60歳を過ぎると会社で働く機会が少なくなる。働く内容も自分たちの経験や知識が生きない単純労働になりがちである。今までの経験や知識を活かして働く仕事場を探しているシニアが大勢増えてくる。
しかし、そのようなニーズを満たしてくれる仕事が民間企業からは生まれてこない。政府機関は、NPOでその受け皿を作ろうとしていたり、シニア起業を支援したりしているがそれだけでは受け皿に成らない。
ならば、60歳過ぎのシニアは何をすれば良いのか。
シニアの仕事をNPOで作る
私が所属するNPO団体で「シニアのためのシニアの仕事を創出する研究会」を提案した。幸運にも同じような考えを持ったシニアがいたので有志を集めて勉強会をやろうということになった。今月12日に第一回目の打ち合わせがある。7名の有志が集まって考え方や意見の調整をする。
年金だけでは生活が出来ない時代がやって来る!
このNPO団体の平均年齢が72歳ぐらいだ。若いシニアを増やさないと10年後には、組織が成り立たなくなる。70歳代のシニアは、高度成長期で頑張って日本の成長を支援してきた団塊の世代である。年金で老後の生活が出来る世代である。その世代が中心になってこのNPO団体は運営ができている。
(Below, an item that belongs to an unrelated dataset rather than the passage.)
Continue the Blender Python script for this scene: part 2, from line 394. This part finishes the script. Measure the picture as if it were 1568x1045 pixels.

10年後は、現在、60歳代の会員が中心にNPOを運営することになるが、年金だけでは生活が出来ない世代である。ここで問題が生まれる。
生活で困らない収入を稼げる仕事を作る
NPOでの仕事は民間企業と違って仕事に対する報酬が少ない。そのため足りない年金を補填するような収入になる。ボランティア精神が基本であるからだ。今のNPOの運営体制では現在65歳以下のシニアを増やすことが難しい。その理由はすべて報酬額にある。多くのNPO会員は年金を受け取り始める65歳以降に年金プラスの収入を期待して入会してくる。
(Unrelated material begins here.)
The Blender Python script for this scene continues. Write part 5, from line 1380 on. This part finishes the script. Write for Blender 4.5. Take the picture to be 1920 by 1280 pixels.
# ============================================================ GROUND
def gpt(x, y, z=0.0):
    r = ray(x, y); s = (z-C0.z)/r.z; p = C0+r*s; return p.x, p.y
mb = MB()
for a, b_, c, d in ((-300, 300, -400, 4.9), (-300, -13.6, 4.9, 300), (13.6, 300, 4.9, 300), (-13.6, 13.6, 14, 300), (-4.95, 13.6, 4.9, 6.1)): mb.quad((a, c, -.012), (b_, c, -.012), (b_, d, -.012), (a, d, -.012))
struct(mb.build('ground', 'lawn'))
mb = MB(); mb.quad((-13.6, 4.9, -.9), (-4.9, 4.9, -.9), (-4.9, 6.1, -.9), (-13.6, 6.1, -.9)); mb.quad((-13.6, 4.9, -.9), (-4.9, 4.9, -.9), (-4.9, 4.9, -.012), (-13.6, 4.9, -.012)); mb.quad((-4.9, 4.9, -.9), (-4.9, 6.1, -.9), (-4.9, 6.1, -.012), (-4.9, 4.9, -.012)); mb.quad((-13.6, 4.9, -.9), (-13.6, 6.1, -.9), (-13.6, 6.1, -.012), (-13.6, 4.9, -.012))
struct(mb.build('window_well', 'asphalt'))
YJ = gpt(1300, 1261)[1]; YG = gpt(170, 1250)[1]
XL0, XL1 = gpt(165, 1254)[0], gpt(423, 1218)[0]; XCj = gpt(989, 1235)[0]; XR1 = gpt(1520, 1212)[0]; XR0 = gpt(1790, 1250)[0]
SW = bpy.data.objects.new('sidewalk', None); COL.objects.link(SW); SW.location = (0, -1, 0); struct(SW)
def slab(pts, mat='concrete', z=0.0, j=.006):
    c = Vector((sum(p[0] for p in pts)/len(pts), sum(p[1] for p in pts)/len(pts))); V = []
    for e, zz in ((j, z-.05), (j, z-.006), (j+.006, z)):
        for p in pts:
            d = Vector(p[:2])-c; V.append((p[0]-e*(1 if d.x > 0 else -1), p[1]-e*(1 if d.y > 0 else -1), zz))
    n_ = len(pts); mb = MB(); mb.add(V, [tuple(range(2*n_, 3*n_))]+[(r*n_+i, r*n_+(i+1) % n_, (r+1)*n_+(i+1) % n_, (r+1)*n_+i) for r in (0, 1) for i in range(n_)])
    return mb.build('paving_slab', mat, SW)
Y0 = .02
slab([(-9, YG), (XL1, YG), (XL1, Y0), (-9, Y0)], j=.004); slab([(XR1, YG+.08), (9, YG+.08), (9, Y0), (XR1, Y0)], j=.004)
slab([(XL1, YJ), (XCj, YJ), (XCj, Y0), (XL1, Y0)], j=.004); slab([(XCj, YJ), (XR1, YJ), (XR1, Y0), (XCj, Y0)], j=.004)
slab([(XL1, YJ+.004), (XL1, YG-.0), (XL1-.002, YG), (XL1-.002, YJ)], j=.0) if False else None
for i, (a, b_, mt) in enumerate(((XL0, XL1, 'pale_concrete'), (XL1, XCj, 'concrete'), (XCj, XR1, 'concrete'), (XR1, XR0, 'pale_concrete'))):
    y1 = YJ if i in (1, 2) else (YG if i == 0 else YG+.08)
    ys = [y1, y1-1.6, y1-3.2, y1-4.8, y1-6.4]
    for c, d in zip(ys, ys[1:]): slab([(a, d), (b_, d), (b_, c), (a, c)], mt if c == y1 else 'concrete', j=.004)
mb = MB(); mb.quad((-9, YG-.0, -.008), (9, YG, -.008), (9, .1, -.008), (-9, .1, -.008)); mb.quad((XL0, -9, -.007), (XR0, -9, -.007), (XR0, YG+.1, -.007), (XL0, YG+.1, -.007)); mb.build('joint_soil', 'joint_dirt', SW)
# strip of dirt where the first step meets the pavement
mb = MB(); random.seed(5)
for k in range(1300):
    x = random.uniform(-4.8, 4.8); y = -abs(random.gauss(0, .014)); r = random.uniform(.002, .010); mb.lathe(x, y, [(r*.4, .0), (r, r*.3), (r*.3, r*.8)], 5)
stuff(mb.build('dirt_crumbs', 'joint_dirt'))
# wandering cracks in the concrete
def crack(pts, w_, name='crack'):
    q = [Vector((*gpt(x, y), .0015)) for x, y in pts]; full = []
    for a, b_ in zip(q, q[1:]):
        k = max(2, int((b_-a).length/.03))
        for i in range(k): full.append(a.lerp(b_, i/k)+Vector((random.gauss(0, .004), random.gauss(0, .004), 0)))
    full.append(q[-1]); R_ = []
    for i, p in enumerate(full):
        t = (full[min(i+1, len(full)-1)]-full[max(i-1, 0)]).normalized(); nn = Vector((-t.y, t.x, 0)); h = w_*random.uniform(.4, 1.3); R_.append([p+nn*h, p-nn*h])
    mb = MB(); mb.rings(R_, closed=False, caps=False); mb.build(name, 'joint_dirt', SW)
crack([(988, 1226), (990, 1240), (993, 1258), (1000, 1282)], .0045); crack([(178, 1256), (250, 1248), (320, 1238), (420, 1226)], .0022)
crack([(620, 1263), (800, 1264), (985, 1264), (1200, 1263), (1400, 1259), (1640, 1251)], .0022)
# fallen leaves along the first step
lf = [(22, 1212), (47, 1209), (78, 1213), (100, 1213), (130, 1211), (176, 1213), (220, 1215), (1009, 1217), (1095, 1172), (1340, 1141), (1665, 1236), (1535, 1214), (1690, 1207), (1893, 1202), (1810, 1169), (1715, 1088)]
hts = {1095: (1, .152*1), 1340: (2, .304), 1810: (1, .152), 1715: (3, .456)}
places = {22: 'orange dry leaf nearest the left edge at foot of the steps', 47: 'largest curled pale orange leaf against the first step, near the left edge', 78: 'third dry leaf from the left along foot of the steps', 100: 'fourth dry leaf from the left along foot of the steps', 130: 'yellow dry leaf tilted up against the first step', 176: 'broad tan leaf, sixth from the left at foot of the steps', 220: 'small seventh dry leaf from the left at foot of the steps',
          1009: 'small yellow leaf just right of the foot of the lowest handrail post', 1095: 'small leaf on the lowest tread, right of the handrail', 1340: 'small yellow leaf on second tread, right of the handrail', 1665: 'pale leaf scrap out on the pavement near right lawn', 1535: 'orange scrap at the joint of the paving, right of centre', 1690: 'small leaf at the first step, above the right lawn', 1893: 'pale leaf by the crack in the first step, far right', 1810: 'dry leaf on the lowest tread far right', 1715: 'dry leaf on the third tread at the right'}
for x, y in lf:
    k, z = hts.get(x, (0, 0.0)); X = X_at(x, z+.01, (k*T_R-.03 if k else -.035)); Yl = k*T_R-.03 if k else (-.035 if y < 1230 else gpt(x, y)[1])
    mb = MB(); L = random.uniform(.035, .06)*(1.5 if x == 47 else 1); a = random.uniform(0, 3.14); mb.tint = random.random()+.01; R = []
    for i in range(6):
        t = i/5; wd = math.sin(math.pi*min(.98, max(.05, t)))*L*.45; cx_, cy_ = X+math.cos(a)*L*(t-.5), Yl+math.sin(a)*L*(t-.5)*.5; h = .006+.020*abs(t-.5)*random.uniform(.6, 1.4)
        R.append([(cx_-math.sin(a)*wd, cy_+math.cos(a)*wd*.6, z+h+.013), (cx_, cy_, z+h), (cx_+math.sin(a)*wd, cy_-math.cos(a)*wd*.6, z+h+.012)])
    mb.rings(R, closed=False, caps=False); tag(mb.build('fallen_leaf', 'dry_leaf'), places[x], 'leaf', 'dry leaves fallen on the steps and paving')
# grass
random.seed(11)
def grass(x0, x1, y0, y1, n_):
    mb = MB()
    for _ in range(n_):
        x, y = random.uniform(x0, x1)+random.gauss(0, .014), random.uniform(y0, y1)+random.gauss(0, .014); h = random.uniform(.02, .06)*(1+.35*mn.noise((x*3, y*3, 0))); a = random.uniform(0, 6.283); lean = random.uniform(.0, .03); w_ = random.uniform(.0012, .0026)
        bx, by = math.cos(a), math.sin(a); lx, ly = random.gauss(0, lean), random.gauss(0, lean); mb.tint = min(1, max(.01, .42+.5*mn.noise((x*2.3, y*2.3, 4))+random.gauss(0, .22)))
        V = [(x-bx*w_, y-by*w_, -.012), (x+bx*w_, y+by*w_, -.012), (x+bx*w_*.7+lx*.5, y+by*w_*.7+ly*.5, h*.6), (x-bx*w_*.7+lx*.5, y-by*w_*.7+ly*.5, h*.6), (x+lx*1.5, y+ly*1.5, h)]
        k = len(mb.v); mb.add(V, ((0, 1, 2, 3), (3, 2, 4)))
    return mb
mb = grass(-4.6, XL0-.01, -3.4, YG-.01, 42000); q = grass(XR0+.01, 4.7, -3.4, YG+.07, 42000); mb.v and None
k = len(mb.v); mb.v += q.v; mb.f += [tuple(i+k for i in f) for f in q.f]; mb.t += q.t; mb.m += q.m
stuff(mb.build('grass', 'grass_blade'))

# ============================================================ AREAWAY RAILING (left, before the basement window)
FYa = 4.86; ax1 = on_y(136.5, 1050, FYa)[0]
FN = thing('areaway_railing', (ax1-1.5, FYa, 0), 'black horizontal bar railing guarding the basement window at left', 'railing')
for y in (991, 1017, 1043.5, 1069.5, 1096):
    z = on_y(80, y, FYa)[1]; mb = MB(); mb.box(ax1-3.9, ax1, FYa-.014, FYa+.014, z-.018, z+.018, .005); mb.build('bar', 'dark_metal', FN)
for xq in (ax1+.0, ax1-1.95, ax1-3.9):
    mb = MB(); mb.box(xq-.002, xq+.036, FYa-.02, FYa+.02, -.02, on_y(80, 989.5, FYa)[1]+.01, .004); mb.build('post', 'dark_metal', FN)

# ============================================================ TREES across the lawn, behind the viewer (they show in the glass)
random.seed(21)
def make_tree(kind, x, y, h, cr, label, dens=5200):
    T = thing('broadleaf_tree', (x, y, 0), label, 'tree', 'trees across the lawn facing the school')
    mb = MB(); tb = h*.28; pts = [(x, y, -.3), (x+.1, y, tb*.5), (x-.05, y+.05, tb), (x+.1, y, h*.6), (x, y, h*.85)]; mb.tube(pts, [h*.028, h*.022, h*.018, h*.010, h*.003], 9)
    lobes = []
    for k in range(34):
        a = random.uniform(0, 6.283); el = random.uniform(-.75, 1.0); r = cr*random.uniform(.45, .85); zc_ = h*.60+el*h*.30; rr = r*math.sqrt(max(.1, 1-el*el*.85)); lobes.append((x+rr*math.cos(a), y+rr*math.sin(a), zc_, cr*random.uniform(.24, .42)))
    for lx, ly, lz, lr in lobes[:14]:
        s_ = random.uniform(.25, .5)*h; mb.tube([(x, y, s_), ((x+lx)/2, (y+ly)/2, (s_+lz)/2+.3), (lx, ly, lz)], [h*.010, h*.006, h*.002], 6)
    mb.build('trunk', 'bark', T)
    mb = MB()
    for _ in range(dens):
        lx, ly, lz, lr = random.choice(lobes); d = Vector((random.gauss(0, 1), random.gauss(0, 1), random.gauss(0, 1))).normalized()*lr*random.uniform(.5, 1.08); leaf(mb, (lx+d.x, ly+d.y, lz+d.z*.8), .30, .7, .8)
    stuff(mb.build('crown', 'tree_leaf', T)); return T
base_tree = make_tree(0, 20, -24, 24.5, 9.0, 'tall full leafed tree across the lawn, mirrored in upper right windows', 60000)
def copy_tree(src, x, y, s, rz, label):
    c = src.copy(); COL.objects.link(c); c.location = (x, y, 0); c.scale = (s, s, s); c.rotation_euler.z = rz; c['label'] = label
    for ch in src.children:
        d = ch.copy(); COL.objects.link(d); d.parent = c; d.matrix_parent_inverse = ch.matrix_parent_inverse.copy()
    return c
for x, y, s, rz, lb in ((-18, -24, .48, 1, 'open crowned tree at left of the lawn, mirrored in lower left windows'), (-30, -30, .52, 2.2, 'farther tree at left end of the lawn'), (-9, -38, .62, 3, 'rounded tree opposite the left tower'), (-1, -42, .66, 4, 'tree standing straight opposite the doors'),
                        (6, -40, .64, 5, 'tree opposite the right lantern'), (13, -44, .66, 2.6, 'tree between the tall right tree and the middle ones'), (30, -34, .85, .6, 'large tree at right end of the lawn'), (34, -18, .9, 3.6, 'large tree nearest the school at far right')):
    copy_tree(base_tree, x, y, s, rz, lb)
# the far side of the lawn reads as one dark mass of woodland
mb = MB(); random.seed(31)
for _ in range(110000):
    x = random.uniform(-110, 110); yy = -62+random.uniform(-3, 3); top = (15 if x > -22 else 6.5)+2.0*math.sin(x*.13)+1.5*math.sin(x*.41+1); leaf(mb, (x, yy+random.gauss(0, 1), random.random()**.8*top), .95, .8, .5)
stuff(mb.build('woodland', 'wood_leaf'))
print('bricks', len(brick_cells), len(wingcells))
60歳代の新会員を増やさないとNPO団体の存続も難しくなる。そのためには定年退職後に再就職する選択肢に入るぐらいの収入が得られる仕組みを作らねばならない。現在、そのような仕組みができていない。
この認識で危機感を抱いているNPOの有志がいたので今回の勉強会となった。私としては月額として20万円以上を稼ぐことが可能になる新しいシニアの仕事を実現したいと思っている。
シニアだけでは難しいのでエネルギーと行動力がある若者と一緒にプロジェクトを組んで収入シェアモデルで新しい仕事を作っていきたい。若者のやりたい事を補佐する役割としてシニアを活用する仕組みが必要になる。例えば、ベンチャー企業に経験豊かなシニア2名を新卒1名の給与(20万円)で派遣する。シニア1名に月2社の派遣コンサルティングができれば、月額20万円ぐらいの収入が可能になる。
ベンチャー企業にとっては特定分野で経験がある人材2名の人手が手に入ることになる。このNPO団体はビジネス経験豊富なアクティブシニアが220名いる。その人的リソースをつかって若者たちのプロジェクトを支援する仕事が可能になる。
営業支援、経営支援ができるシニア人材サービス
220名のシニア会員が活動しているNPO団体は大手企業退職OBで構成されている。そのため、多くの企業に人脈を持っている人が多い。人脈をたくさん持っているシニアは営業支援で役に立つ。特定業界出身のシニアならば、その業界でビジネスを始めるベンチャー企業を営業で支援できる。ベンチャー企業の弱点は営業力であるからだ。
役職経験者が多いというメリットも強みになる。ベンチャー企業が急成長すると社員を管理し効率の良い組織作りができなくなる。短期間で社員が10人から100人増えれば社員教育と管理面で穴が開く。その時、大企業で社員の管理と教育をしてきたシニアがいれば組織運営面で役に立つ。
ベンチャー企業から中小企業で求められるものは営業支援と経営支援の2つである。経験豊かなシニア一人に2社のコンサルティングサービスを提供すれば、NPOの事業として魅力ある売上を築く基盤になる。60歳で定年退職をするシニアは低金額で再雇用されるか、転職するか、NPOの事業に参画するかの選択肢を持つことが出来る。
NPOにとっては60歳代のシニア人材をリクルートできる組織になる。シニアにとって魅力的な仕事が作られれば自然とシニア人材はNPOに集まってくる。
結論
NPO団体は60歳定年退職するシニアに魅力的な仕事を提供する仕組みを作るべきである。多くのシニアは65歳を過ぎた時に会社を卒業し仕事も失う。そんなシニア人材に生活費で困らない金額の仕事を提供できれば、若いシニアたちが集まってくる。営業支援と経営支援の仕事はビジネス経験豊かなシニアにとって参入しやすいサービス分野である。